Eton College Chapel is almost indistinguishable from an Oxbridge collegewiki-images/ Francis Aidan Gasquet/Public domains

This week, I learned that Oxford Brookes University was shutting its music and maths departments due to “increased financial challenges”. I was in College at the time, standing just outside my Grade I-listed, heavily-subsidised room. Most third year students in the UK would be battling slumlords in the private sector, but this is Cambridge so the normal rules don’t apply. I was still wearing my gown as I read the news, having just returned from pillaging Magdalene’s stock of cheese and port at yet another college-funded shindig.

I didn’t give much thought to the discrepancy between Cambridge and Brookes at the time. I only made the connection the next day while reading the New Statesman’s coverage of the ongoing debate over private schools’ charitable status.

The piece saw the author visiting a number of private school open days, which prompted the reflection: “It was hard, sitting in the wood-panelled halls with their oil paintings of alumni and state-of-the-art sound systems, to think of the primary school fighting closure near me in east London”.

Wood-panelled halls and oil paintings of alumni – sound familiar?

I had better confess my agenda now. I went to a private school (sorry), and I am a member of the Conservative Party (really, really sorry). I think that private schools should be VAT-exempt largely because they represent a combination of aspiration and tradition which is catnip to anyone sheltering conservative sympathies.

“I went to a private school (sorry)”

I had, however, given up hope of convincing anyone outside of Surrey to agree with me on this. The optics of Keir Starmer taking money from private schools, with their air-conditioned shooting ranges and gold-plated hockey pitches, and giving it to state schools made of crumbling concrete are just too good. The social justice of it all almost moves even my dead, Thatcherite heart.

The issue for Oxbridge students is that once you accept the principle that charitable status should be wielded by the government as a tool to reduce inequality, things start to look a bit dicey for our colleges. In Cambridge, Peterhouse, with its 477 students, has an endowment worth more than double that of Durham University – with 22,000 enrolled. In Oxford, New College keeps a Swiss chalet for student use, while down the road Brookes is sacking good maths and music professors because it can’t afford to keep paying them.

Oxford and Cambridge get away with this because they are meritocratic. This is a lot less reasonable than it sounds. Durham is also a good, academically selective university – but none of its colleges have swimming pools. Are we to accept that Oxbridge rejects are literally worth less than their peers who did better at interview?

Oxbridge colleges spend endowments cumulatively worth billions of pounds on subsidising formal dinners and European holidays for their students, and never have their charitable status questioned. At least when private schools help the most fortunate, they make them pay for the privilege. Oxbridge students get a better, more expensive education than their peers, not because it’s a good investment, but because our higher education sector is riven by obscene inequality.

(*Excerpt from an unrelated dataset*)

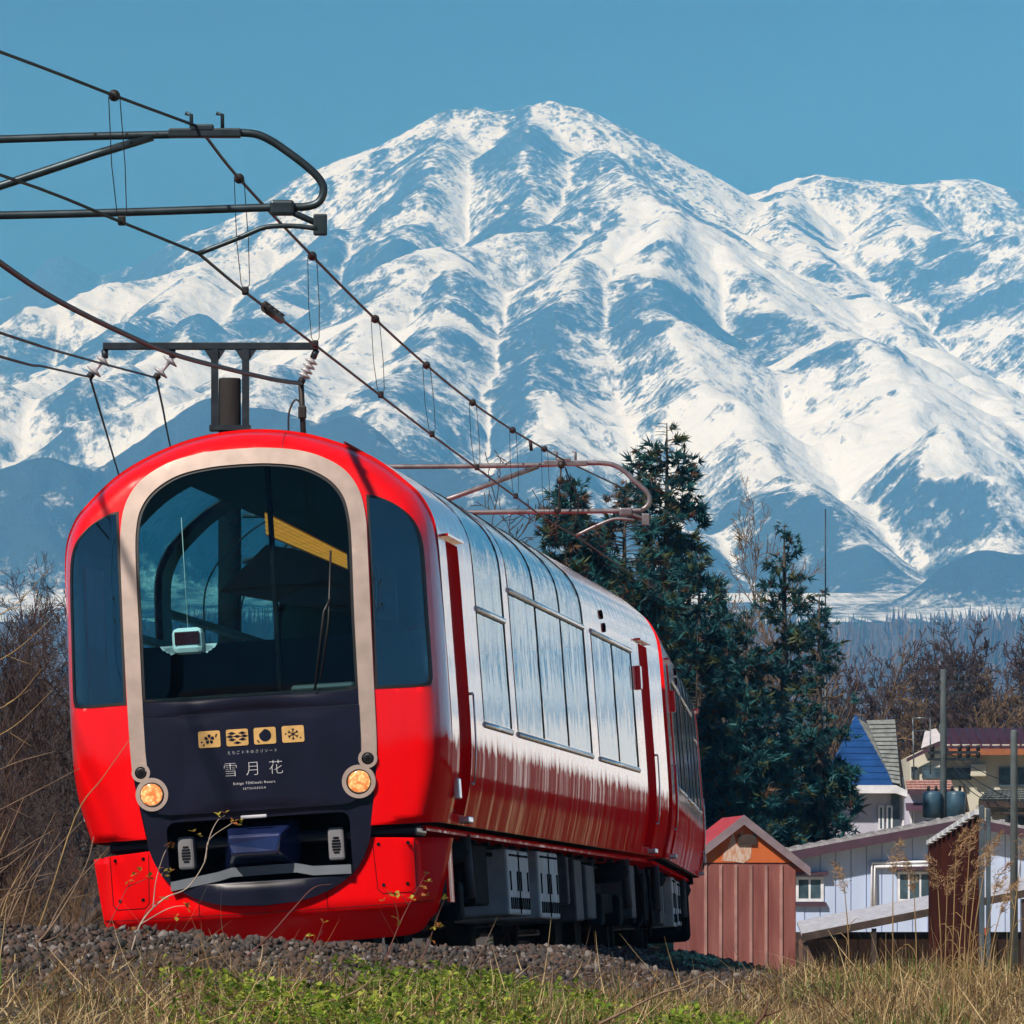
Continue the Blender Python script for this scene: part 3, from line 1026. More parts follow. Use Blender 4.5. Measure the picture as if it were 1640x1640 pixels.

Needless to say, I am not proposing that Starmer come for Oxbridge. Quite the opposite. I’ve dragged Cambridge into this to point out that private schools aren’t the only charities which pursue a debatable good in an arguably perverse way.

The premise behind private schools is that giving students a better education is always a public good, because even if only a minority benefit directly, others will benefit indirectly. It is essentially educational trickle-down economics.

“Charities exist to serve the public good, and both private schools and Oxbridge colleges can reasonably argue that they do.”

This might well make your blood boil. Fair enough. But is it so different from Oxbridge colleges, which operate on the principle that if you take the brightest students in any given year, coddle them domestically, and push them academically, then you will produce an intellectual elite who can go forth and enrich the nation through their great deeds? It’s trickle-down all over again, only with a veneer of meritocracy.

At this point, you might be thinking, “alright, collectivise Trinity”. The problem is that neither of these principles are inherently unsound. Charities exist to serve the public good, and both private schools and Oxbridge colleges can reasonably argue that they do. That this comes at the cost of rather a lot of elitism is neither here nor there.


Mountain View

Does Lucy Cavendish’s egalitarian intake conceal an uglier truth?

The question thus becomes how strictly you want to police what counts as a public good? You might be happy for Starmer to smite Eton and King’s, but would you feel the same if Sunak came for those pesky refugee charities which keep blocking the Rwanda policy? Charities are funded by individuals trying to advance causes they believe in. Such causes need not be popular – if they did then polls suggest we’d be shutting down the Vegan Society and the LGBT Foundation.

Ultimately, in a free country, the government shouldn’t decide what counts as a good cause. This is why Keir Starmer has decided not to strip private schools of their charitable status after all – though he still wants them to pay VAT. He would do better to just leave them alone. Denying privileges to private schools alone, simply because you don’t like what they stand for, sets a grim precedent indeed.